Panama (spwebdesign) wrote,

Book 3

  1. Pohl, Frederik — Gateway (278 pages)
  2. Clement, Hal — Mission of Gravity (193 pages)
  3. Benford, Gregory — Timescape (499 pages)

Page count: 970 of targeted 12,500.

(I actually finished this on Wednesday, but I've been too tired/busy/lazy—I believe the correct phrase might be "otherwise occupied"—to log it. Not that when I read or log it really matters to anyone but me, of course.)

After Mission of Gravity I was prepared to abandon "hard" science fiction. Clement had me believing that reading about science just is not my thing.

But Benford reminded me that I am a silly, silly man. I love reading about science when it is well written. The problem with Mission of Gravity wasn't all that writing about science; the problem was simply that the author did not do a particularly good job crafting all that writing about science.

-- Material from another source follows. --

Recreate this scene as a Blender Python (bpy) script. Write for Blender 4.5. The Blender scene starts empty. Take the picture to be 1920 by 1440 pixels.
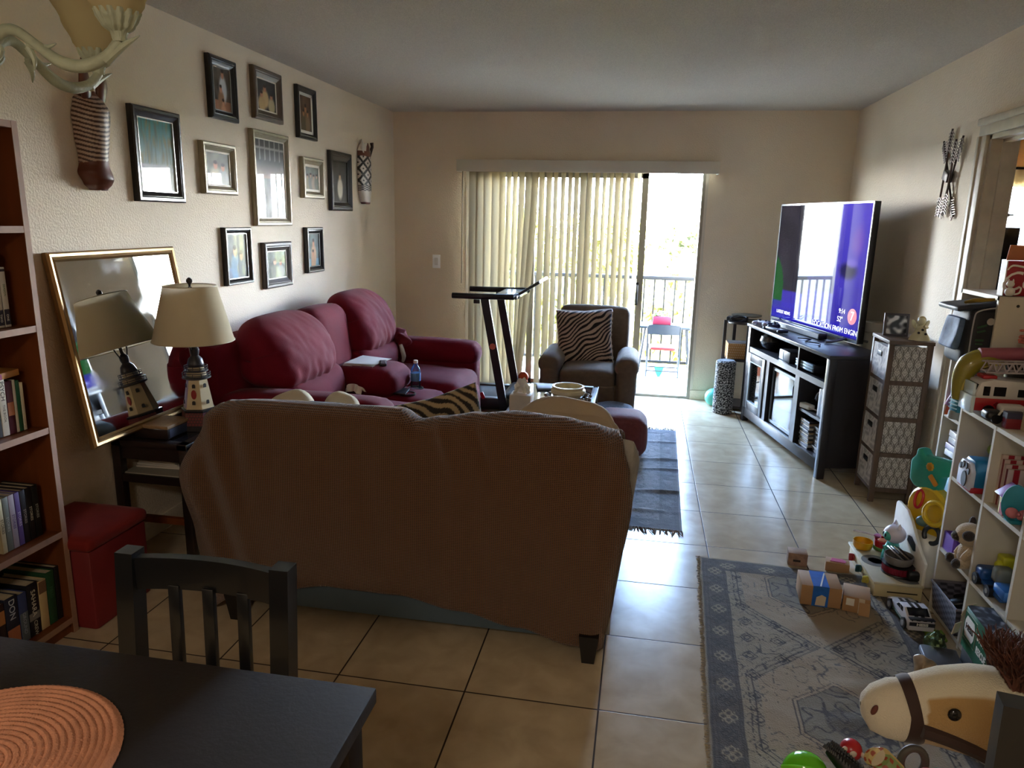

Hell, I grew up reading Sagan and Asimov and Hawking and other "science for the non-scientist" authors in between turns with the Tolkien and the L'Engle and the Crichton—and far more of the former group than the latter. Science, done correctly, with attention to detail and correctness and an imaginitive eye for possibilities, is not the problem. I guess I needed Timescape to remind me. I'd been looking forward to reading it for some time, and I'm glad I didn't allow my experience with Mission of Gravity to turn me away.

The things I ask of a good book are that it ask thought-provoking questions and that it entertain me. I think this is why I count Ursula Le Guin and Graham Greene amongst my favorite authors. Benford certainly met my criteria. His descriptions of the science (and pseudoscience) were fascinating. He incorporated enough physics, biochemistry, mathematics, and other scientists to keep "it" real and make the pseudoscience sound plausible, but not so much that one would need a specialized degree to understand it. And he asked important questions that are still relevant both in the worlds of theoretical physics and of everyday life. Most importantly, Benford did not lose sight that he is, first and foremost, telling a story. His characters and interpersonal relationships are vividly drawn, and the plot is compelling.

Certainly, the story is not without flaws. Benford introduced more characters than were necessary to telling the story, and I often lost track of who was who amongst the minor characters. I understand he was painting a picture of the lives of typical scientists, and he succeeded in that, but sometimes the story felt like one of my posts: way more particulars than necessary. Had Benford lopped off a few characters and tangential storylines, the novel would have been stronger.

Still, Timescape was intelligently written, thought provoking, and entertaining, and that's all I ask.